May 5, 2011

Integrity in reporting: latest jobless claims news item doesn't show it.

The most recent weekly jobless claims 'unexpectedly' rose to an 8 month high, of 474,000 last month.  But not so unexpectedly, someone had a ready, but not entirely plausible explanation for it.

With data hinting at a slowdown, no surprise given the phony government spending bulge that made the last  quarters look a little more rosy, the latest jobless claims lend credence to the idea maybe this recovery isn't as massive as a Recovery Summer II advocate would have you believe.

First, the unexpected bit;
While the surprise jump in initial claims for unemployment benefits was blamed on factors ranging from spring break layoffs to the introduction of an emergency benefits program, economists said it corroborated reports this week indicating a loss of momentum in job creation.

New claims for state jobless benefits rose 43,000 to 474,000, the highest since mid-August, the Labor Department said on Thursday. Economists had expected claims to fall.
Next the incongruous bit (emphasis added);
The claims data fell outside the survey period for the government's employment report for April, which will be released on Friday and is expected to show the jobless rate holding at a two-year low of 8.8 percent.
And the explanation bits:  One that speaks to actual softening -
"We do not think that the entire rise in claims over the last month can be explained by special factors alone," said Harm Bandholz, chief U.S. economist at UniCredit Research in New York. "It seems instead as if the improvement in the labor market slowed a bit."
followed by one that tries to find blame, in 'special factors';
A Labor Department official said spring break layoffs in New York added about 25,000 to the jobless benefit rolls last week. He said the start of an emergency benefits program in Oregon also helped lift the number of claims.

Many states in the Northeast allow for non-teaching staff to file for unemployment benefits when schools close for spring and summer breaks. The department tries to adjust its figures to take into account these seasonal fluctuations but New York's spring break occurred at an unusual time this year.
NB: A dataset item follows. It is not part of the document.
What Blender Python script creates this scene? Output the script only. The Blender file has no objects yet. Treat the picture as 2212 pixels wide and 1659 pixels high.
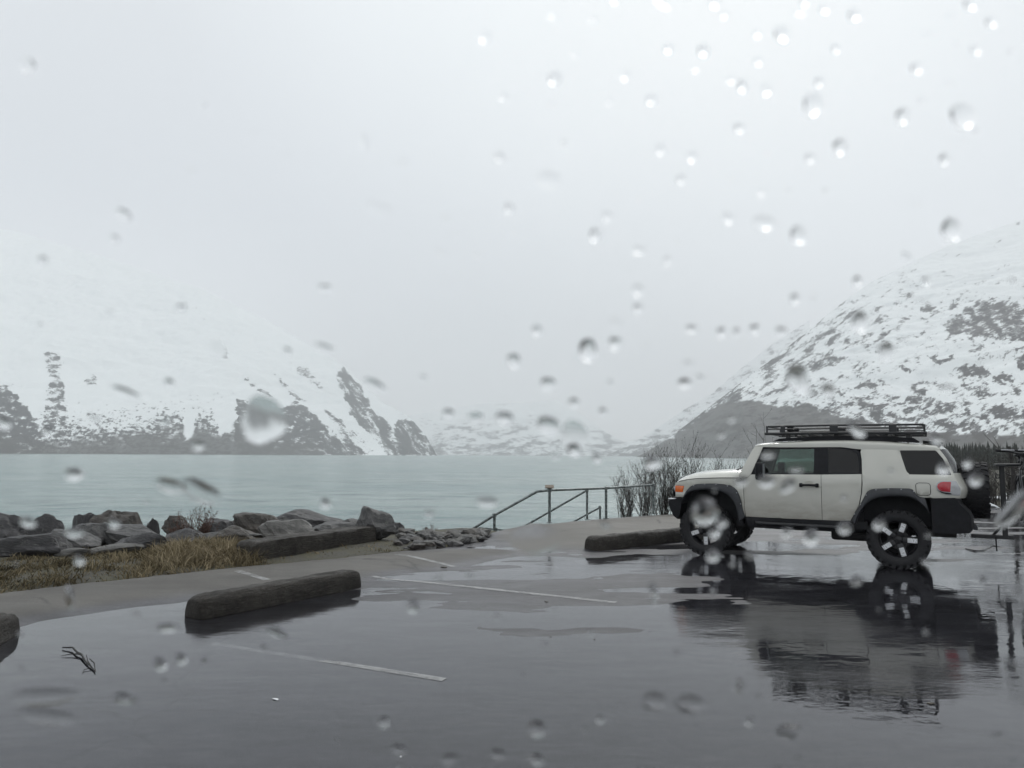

Tornadoes that struck parts of the country could also have accounted for a small number of claims.
and this piece de resistance;
One factor that likely helped push claims up and that could prove lingering were auto layoffs brought about by supply disruptions from Japan's earthquake and tsunami.
Those three factors combined maybe, MAYBE, make up the jump from 431,000 to 474,000. But even if it had stayed the same, 431,000 additional jobless claims is a very weak number. The Obama recovery, is simply not a recovery yet. If the jobless numbers stay at 8.8% I have to figure the fix is in, not just with reporters but with the BLS. That would make two groups, on the same story whose reports you could not trust.